*Given request*
From the listing that follows, extract every line and set it down unaltered.
─── Data excerpt ───
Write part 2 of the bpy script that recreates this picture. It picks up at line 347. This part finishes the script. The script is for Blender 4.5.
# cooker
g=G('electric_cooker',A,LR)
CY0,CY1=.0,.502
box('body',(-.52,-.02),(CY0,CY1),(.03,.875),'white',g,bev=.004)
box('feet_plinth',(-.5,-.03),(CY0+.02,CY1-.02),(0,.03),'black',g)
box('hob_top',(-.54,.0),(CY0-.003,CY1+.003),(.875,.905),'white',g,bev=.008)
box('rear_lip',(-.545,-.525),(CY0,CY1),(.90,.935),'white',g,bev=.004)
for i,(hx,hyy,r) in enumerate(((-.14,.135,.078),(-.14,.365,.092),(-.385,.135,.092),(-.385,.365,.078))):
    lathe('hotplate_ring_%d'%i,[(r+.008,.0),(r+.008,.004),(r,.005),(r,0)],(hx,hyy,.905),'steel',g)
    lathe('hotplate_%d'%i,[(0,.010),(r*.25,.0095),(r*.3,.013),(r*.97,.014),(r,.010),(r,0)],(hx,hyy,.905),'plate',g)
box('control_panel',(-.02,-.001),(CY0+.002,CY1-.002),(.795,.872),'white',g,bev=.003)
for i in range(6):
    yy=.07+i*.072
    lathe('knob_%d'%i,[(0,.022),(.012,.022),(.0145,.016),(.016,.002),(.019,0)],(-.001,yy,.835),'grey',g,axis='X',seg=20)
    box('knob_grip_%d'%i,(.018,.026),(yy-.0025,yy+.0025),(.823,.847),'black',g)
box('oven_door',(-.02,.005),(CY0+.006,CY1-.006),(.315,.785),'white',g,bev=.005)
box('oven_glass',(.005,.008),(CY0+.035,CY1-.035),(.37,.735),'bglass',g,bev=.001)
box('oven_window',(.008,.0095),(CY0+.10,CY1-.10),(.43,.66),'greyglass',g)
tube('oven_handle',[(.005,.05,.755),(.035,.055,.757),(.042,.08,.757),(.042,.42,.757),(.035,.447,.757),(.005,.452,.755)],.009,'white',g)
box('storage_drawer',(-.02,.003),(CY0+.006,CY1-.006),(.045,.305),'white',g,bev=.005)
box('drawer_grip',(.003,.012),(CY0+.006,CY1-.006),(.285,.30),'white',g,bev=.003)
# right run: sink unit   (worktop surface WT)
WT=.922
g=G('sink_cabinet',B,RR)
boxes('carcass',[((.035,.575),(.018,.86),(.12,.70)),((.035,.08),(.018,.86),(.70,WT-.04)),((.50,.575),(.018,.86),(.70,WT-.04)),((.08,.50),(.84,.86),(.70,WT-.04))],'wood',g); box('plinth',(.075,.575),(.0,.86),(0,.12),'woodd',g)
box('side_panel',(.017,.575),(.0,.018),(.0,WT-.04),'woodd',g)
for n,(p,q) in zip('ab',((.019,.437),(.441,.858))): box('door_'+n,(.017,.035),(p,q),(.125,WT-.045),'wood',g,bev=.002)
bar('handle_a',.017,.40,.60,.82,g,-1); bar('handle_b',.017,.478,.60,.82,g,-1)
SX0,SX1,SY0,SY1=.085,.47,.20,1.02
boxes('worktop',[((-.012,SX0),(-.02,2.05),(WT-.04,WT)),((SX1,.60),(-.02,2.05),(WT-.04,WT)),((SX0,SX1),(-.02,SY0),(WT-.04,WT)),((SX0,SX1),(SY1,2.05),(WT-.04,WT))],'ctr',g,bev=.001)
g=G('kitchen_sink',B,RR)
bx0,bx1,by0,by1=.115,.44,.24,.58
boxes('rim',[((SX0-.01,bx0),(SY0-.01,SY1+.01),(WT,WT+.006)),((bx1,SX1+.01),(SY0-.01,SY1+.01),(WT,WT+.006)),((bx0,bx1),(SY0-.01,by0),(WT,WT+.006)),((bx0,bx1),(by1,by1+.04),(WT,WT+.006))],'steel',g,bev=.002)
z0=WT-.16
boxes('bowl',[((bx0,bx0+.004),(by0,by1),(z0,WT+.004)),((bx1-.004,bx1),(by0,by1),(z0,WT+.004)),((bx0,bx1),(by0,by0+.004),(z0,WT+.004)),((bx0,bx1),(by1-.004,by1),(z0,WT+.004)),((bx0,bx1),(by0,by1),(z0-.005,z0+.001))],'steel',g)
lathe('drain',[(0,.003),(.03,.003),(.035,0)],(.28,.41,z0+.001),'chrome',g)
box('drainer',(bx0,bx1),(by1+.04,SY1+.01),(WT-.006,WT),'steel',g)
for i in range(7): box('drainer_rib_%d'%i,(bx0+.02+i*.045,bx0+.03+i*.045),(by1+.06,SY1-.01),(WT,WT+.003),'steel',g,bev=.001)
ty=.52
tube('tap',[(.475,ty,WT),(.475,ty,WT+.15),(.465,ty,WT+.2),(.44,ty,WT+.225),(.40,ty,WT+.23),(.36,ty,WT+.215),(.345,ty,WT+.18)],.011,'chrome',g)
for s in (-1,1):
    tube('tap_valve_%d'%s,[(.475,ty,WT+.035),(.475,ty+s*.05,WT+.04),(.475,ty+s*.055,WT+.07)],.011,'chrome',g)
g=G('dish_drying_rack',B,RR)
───
*Exercise response*
Write part 2 of the bpy script that recreates this picture. It picks up at line 347. This part finishes the script. The script is for Blender 4.5.
# cooker
g=G('electric_cooker',A,LR)
CY0,CY1=.0,.502
box('body',(-.52,-.02),(CY0,CY1),(.03,.875),'white',g,bev=.004)
box('feet_plinth',(-.5,-.03),(CY0+.02,CY1-.02),(0,.03),'black',g)
box('hob_top',(-.54,.0),(CY0-.003,CY1+.003),(.875,.905),'white',g,bev=.008)
box('rear_lip',(-.545,-.525),(CY0,CY1),(.90,.935),'white',g,bev=.004)
for i,(hx,hyy,r) in enumerate(((-.14,.135,.078),(-.14,.365,.092),(-.385,.135,.092),(-.385,.365,.078))):
    lathe('hotplate_ring_%d'%i,[(r+.008,.0),(r+.008,.004),(r,.005),(r,0)],(hx,hyy,.905),'steel',g)
    lathe('hotplate_%d'%i,[(0,.010),(r*.25,.0095),(r*.3,.013),(r*.97,.014),(r,.010),(r,0)],(hx,hyy,.905),'plate',g)
box('control_panel',(-.02,-.001),(CY0+.002,CY1-.002),(.795,.872),'white',g,bev=.003)
for i in range(6):
    yy=.07+i*.072
    lathe('knob_%d'%i,[(0,.022),(.012,.022),(.0145,.016),(.016,.002),(.019,0)],(-.001,yy,.835),'grey',g,axis='X',seg=20)
    box('knob_grip_%d'%i,(.018,.026),(yy-.0025,yy+.0025),(.823,.847),'black',g)
box('oven_door',(-.02,.005),(CY0+.006,CY1-.006),(.315,.785),'white',g,bev=.005)
box('oven_glass',(.005,.008),(CY0+.035,CY1-.035),(.37,.735),'bglass',g,bev=.001)
box('oven_window',(.008,.0095),(CY0+.10,CY1-.10),(.43,.66),'greyglass',g)
tube('oven_handle',[(.005,.05,.755),(.035,.055,.757),(.042,.08,.757),(.042,.42,.757),(.035,.447,.757),(.005,.452,.755)],.009,'white',g)
box('storage_drawer',(-.02,.003),(CY0+.006,CY1-.006),(.045,.305),'white',g,bev=.005)
box('drawer_grip',(.003,.012),(CY0+.006,CY1-.006),(.285,.30),'white',g,bev=.003)
# right run: sink unit   (worktop surface WT)
WT=.922
g=G('sink_cabinet',B,RR)
boxes('carcass',[((.035,.575),(.018,.86),(.12,.70)),((.035,.08),(.018,.86),(.70,WT-.04)),((.50,.575),(.018,.86),(.70,WT-.04)),((.08,.50),(.84,.86),(.70,WT-.04))],'wood',g); box('plinth',(.075,.575),(.0,.86),(0,.12),'woodd',g)
box('side_panel',(.017,.575),(.0,.018),(.0,WT-.04),'woodd',g)
for n,(p,q) in zip('ab',((.019,.437),(.441,.858))): box('door_'+n,(.017,.035),(p,q),(.125,WT-.045),'wood',g,bev=.002)
bar('handle_a',.017,.40,.60,.82,g,-1); bar('handle_b',.017,.478,.60,.82,g,-1)
SX0,SX1,SY0,SY1=.085,.47,.20,1.02
boxes('worktop',[((-.012,SX0),(-.02,2.05),(WT-.04,WT)),((SX1,.60),(-.02,2.05),(WT-.04,WT)),((SX0,SX1),(-.02,SY0),(WT-.04,WT)),((SX0,SX1),(SY1,2.05),(WT-.04,WT))],'ctr',g,bev=.001)
g=G('kitchen_sink',B,RR)
bx0,bx1,by0,by1=.115,.44,.24,.58
boxes('rim',[((SX0-.01,bx0),(SY0-.01,SY1+.01),(WT,WT+.006)),((bx1,SX1+.01),(SY0-.01,SY1+.01),(WT,WT+.006)),((bx0,bx1),(SY0-.01,by0),(WT,WT+.006)),((bx0,bx1),(by1,by1+.04),(WT,WT+.006))],'steel',g,bev=.002)
z0=WT-.16
boxes('bowl',[((bx0,bx0+.004),(by0,by1),(z0,WT+.004)),((bx1-.004,bx1),(by0,by1),(z0,WT+.004)),((bx0,bx1),(by0,by0+.004),(z0,WT+.004)),((bx0,bx1),(by1-.004,by1),(z0,WT+.004)),((bx0,bx1),(by0,by1),(z0-.005,z0+.001))],'steel',g)
lathe('drain',[(0,.003),(.03,.003),(.035,0)],(.28,.41,z0+.001),'chrome',g)
box('drainer',(bx0,bx1),(by1+.04,SY1+.01),(WT-.006,WT),'steel',g)
for i in range(7): box('drainer_rib_%d'%i,(bx0+.02+i*.045,bx0+.03+i*.045),(by1+.06,SY1-.01),(WT,WT+.003),'steel',g,bev=.001)
ty=.52
tube('tap',[(.475,ty,WT),(.475,ty,WT+.15),(.465,ty,WT+.2),(.44,ty,WT+.225),(.40,ty,WT+.23),(.36,ty,WT+.215),(.345,ty,WT+.18)],.011,'chrome',g)
for s in (-1,1):
    tube('tap_valve_%d'%s,[(.475,ty,WT+.035),(.475,ty+s*.05,WT+.04),(.475,ty+s*.055,WT+.07)],.011,'chrome',g)
g=G('dish_drying_rack',B,RR)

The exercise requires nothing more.